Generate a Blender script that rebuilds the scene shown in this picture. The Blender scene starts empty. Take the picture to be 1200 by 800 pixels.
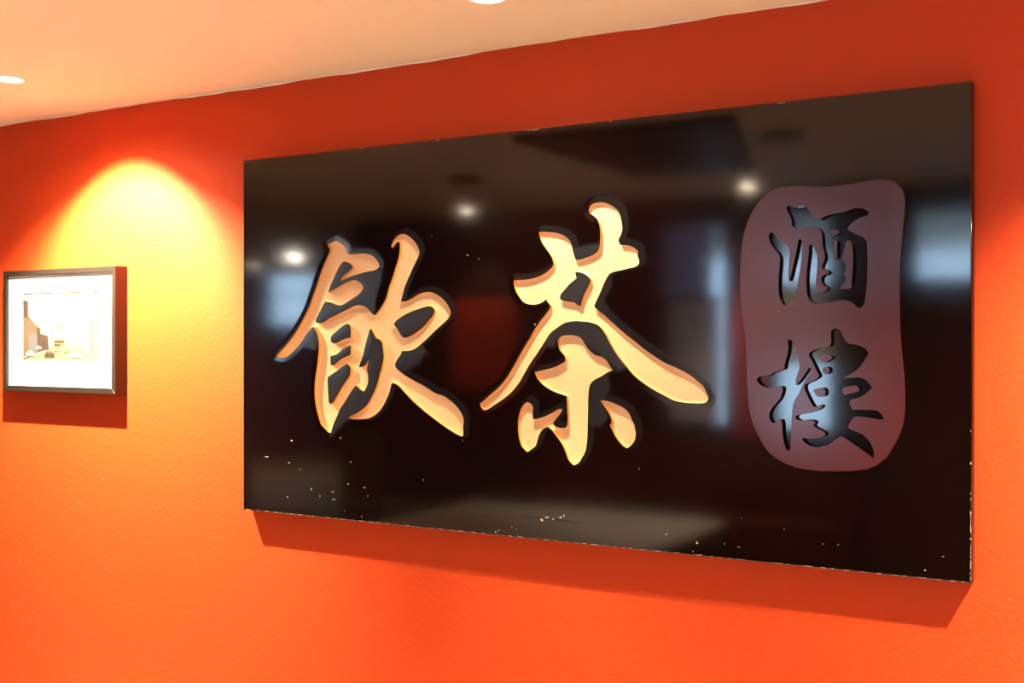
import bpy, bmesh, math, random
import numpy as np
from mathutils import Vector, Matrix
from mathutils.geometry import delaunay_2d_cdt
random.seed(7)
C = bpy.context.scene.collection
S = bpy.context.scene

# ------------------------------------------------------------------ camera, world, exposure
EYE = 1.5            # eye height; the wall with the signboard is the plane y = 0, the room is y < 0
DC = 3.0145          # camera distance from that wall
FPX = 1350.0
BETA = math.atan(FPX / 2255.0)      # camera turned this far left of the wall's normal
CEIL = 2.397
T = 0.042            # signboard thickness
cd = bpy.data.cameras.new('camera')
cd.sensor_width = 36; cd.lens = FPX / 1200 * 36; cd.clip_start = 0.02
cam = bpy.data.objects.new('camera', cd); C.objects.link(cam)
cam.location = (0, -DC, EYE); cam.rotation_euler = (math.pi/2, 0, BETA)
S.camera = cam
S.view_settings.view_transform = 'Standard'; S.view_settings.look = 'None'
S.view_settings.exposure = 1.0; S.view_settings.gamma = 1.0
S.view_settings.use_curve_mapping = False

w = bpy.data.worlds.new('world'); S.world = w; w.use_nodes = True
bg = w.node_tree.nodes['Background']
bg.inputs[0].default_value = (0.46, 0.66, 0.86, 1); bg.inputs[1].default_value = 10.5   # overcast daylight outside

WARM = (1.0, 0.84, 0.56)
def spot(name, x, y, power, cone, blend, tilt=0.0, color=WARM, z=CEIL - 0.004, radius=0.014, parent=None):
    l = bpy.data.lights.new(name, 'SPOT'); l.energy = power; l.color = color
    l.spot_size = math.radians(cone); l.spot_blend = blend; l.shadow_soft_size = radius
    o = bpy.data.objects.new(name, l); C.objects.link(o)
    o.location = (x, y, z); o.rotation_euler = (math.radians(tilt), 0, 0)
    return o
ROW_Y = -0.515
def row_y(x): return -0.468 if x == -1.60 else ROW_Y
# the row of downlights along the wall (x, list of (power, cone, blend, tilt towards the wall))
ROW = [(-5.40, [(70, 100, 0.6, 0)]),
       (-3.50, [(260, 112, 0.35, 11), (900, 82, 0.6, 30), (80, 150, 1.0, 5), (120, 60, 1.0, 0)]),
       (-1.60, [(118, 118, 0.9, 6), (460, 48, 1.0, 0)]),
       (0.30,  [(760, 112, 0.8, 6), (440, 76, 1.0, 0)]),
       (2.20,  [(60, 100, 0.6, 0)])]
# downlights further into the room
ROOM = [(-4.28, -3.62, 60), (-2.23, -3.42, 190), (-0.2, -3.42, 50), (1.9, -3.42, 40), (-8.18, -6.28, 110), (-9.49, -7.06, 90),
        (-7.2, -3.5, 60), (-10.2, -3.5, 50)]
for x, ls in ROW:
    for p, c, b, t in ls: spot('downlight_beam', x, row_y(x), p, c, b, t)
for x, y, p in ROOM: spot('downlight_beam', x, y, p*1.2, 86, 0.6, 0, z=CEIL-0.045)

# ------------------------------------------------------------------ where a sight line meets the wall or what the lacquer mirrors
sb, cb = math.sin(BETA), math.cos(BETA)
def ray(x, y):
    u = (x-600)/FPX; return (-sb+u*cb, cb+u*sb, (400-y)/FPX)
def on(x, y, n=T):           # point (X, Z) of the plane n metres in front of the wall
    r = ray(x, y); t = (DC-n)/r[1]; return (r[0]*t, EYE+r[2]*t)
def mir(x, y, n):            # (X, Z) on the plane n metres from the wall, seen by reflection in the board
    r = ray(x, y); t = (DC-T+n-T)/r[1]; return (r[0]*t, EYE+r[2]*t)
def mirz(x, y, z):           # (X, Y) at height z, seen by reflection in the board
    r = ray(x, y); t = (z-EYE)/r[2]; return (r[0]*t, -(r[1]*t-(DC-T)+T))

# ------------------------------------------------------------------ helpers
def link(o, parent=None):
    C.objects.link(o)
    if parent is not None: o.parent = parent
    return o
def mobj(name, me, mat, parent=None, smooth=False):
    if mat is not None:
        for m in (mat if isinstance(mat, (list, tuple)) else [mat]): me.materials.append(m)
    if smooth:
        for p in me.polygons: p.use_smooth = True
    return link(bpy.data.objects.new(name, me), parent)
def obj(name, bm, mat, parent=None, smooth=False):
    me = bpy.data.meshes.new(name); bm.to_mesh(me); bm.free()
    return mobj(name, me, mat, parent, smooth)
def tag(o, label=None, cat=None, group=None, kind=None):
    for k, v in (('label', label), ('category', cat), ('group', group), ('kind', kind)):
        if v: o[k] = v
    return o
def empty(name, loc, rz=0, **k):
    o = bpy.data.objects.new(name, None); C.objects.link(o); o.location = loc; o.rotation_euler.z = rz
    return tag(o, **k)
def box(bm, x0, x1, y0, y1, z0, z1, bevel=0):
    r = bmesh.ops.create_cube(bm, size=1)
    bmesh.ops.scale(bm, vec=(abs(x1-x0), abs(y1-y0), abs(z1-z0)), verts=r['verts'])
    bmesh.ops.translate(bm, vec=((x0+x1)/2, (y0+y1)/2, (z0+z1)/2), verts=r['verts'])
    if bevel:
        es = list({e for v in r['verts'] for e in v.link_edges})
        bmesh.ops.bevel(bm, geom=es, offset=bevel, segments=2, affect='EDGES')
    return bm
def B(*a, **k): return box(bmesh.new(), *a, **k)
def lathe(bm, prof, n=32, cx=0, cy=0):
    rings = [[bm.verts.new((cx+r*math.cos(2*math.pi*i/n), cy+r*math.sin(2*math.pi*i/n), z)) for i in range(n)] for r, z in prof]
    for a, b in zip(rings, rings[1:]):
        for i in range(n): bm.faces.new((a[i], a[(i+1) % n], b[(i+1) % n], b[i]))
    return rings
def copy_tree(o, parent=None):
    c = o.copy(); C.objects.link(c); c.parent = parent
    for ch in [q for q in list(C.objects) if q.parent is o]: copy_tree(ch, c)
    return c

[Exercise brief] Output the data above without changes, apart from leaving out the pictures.

[In response]
Generate a Blender script that rebuilds the scene shown in this picture. The Blender scene starts empty. Take the picture to be 1200 by 800 pixels.
import bpy, bmesh, math, random
import numpy as np
from mathutils import Vector, Matrix
from mathutils.geometry import delaunay_2d_cdt
random.seed(7)
C = bpy.context.scene.collection
S = bpy.context.scene

# ------------------------------------------------------------------ camera, world, exposure
EYE = 1.5            # eye height; the wall with the signboard is the plane y = 0, the room is y < 0
DC = 3.0145          # camera distance from that wall
FPX = 1350.0
BETA = math.atan(FPX / 2255.0)      # camera turned this far left of the wall's normal
CEIL = 2.397
T = 0.042            # signboard thickness
cd = bpy.data.cameras.new('camera')
cd.sensor_width = 36; cd.lens = FPX / 1200 * 36; cd.clip_start = 0.02
cam = bpy.data.objects.new('camera', cd); C.objects.link(cam)
cam.location = (0, -DC, EYE); cam.rotation_euler = (math.pi/2, 0, BETA)
S.camera = cam
S.view_settings.view_transform = 'Standard'; S.view_settings.look = 'None'
S.view_settings.exposure = 1.0; S.view_settings.gamma = 1.0
S.view_settings.use_curve_mapping = False

w = bpy.data.worlds.new('world'); S.world = w; w.use_nodes = True
bg = w.node_tree.nodes['Background']
bg.inputs[0].default_value = (0.46, 0.66, 0.86, 1); bg.inputs[1].default_value = 10.5   # overcast daylight outside

WARM = (1.0, 0.84, 0.56)
def spot(name, x, y, power, cone, blend, tilt=0.0, color=WARM, z=CEIL - 0.004, radius=0.014, parent=None):
    l = bpy.data.lights.new(name, 'SPOT'); l.energy = power; l.color = color
    l.spot_size = math.radians(cone); l.spot_blend = blend; l.shadow_soft_size = radius
    o = bpy.data.objects.new(name, l); C.objects.link(o)
    o.location = (x, y, z); o.rotation_euler = (math.radians(tilt), 0, 0)
    return o
ROW_Y = -0.515
def row_y(x): return -0.468 if x == -1.60 else ROW_Y
# the row of downlights along the wall (x, list of (power, cone, blend, tilt towards the wall))
ROW = [(-5.40, [(70, 100, 0.6, 0)]),
       (-3.50, [(260, 112, 0.35, 11), (900, 82, 0.6, 30), (80, 150, 1.0, 5), (120, 60, 1.0, 0)]),
       (-1.60, [(118, 118, 0.9, 6), (460, 48, 1.0, 0)]),
       (0.30,  [(760, 112, 0.8, 6), (440, 76, 1.0, 0)]),
       (2.20,  [(60, 100, 0.6, 0)])]
# downlights further into the room
ROOM = [(-4.28, -3.62, 60), (-2.23, -3.42, 190), (-0.2, -3.42, 50), (1.9, -3.42, 40), (-8.18, -6.28, 110), (-9.49, -7.06, 90),
        (-7.2, -3.5, 60), (-10.2, -3.5, 50)]
for x, ls in ROW:
    for p, c, b, t in ls: spot('downlight_beam', x, row_y(x), p, c, b, t)
for x, y, p in ROOM: spot('downlight_beam', x, y, p*1.2, 86, 0.6, 0, z=CEIL-0.045)

# ------------------------------------------------------------------ where a sight line meets the wall or what the lacquer mirrors
sb, cb = math.sin(BETA), math.cos(BETA)
def ray(x, y):
    u = (x-600)/FPX; return (-sb+u*cb, cb+u*sb, (400-y)/FPX)
def on(x, y, n=T):           # point (X, Z) of the plane n metres in front of the wall
    r = ray(x, y); t = (DC-n)/r[1]; return (r[0]*t, EYE+r[2]*t)
def mir(x, y, n):            # (X, Z) on the plane n metres from the wall, seen by reflection in the board
    r = ray(x, y); t = (DC-T+n-T)/r[1]; return (r[0]*t, EYE+r[2]*t)
def mirz(x, y, z):           # (X, Y) at height z, seen by reflection in the board
    r = ray(x, y); t = (z-EYE)/r[2]; return (r[0]*t, -(r[1]*t-(DC-T)+T))

# ------------------------------------------------------------------ helpers
def link(o, parent=None):
    C.objects.link(o)
    if parent is not None: o.parent = parent
    return o
def mobj(name, me, mat, parent=None, smooth=False):
    if mat is not None:
        for m in (mat if isinstance(mat, (list, tuple)) else [mat]): me.materials.append(m)
    if smooth:
        for p in me.polygons: p.use_smooth = True
    return link(bpy.data.objects.new(name, me), parent)
def obj(name, bm, mat, parent=None, smooth=False):
    me = bpy.data.meshes.new(name); bm.to_mesh(me); bm.free()
    return mobj(name, me, mat, parent, smooth)
def tag(o, label=None, cat=None, group=None, kind=None):
    for k, v in (('label', label), ('category', cat), ('group', group), ('kind', kind)):
        if v: o[k] = v
    return o
def empty(name, loc, rz=0, **k):
    o = bpy.data.objects.new(name, None); C.objects.link(o); o.location = loc; o.rotation_euler.z = rz
    return tag(o, **k)
def box(bm, x0, x1, y0, y1, z0, z1, bevel=0):
    r = bmesh.ops.create_cube(bm, size=1)
    bmesh.ops.scale(bm, vec=(abs(x1-x0), abs(y1-y0), abs(z1-z0)), verts=r['verts'])
    bmesh.ops.translate(bm, vec=((x0+x1)/2, (y0+y1)/2, (z0+z1)/2), verts=r['verts'])
    if bevel:
        es = list({e for v in r['verts'] for e in v.link_edges})
        bmesh.ops.bevel(bm, geom=es, offset=bevel, segments=2, affect='EDGES')
    return bm
def B(*a, **k): return box(bmesh.new(), *a, **k)
def lathe(bm, prof, n=32, cx=0, cy=0):
    rings = [[bm.verts.new((cx+r*math.cos(2*math.pi*i/n), cy+r*math.sin(2*math.pi*i/n), z)) for i in range(n)] for r, z in prof]
    for a, b in zip(rings, rings[1:]):
        for i in range(n): bm.faces.new((a[i], a[(i+1) % n], b[(i+1) % n], b[i]))
    return rings
def copy_tree(o, parent=None):
    c = o.copy(); C.objects.link(c); c.parent = parent
    for ch in [q for q in list(C.objects) if q.parent is o]: copy_tree(ch, c)
    return c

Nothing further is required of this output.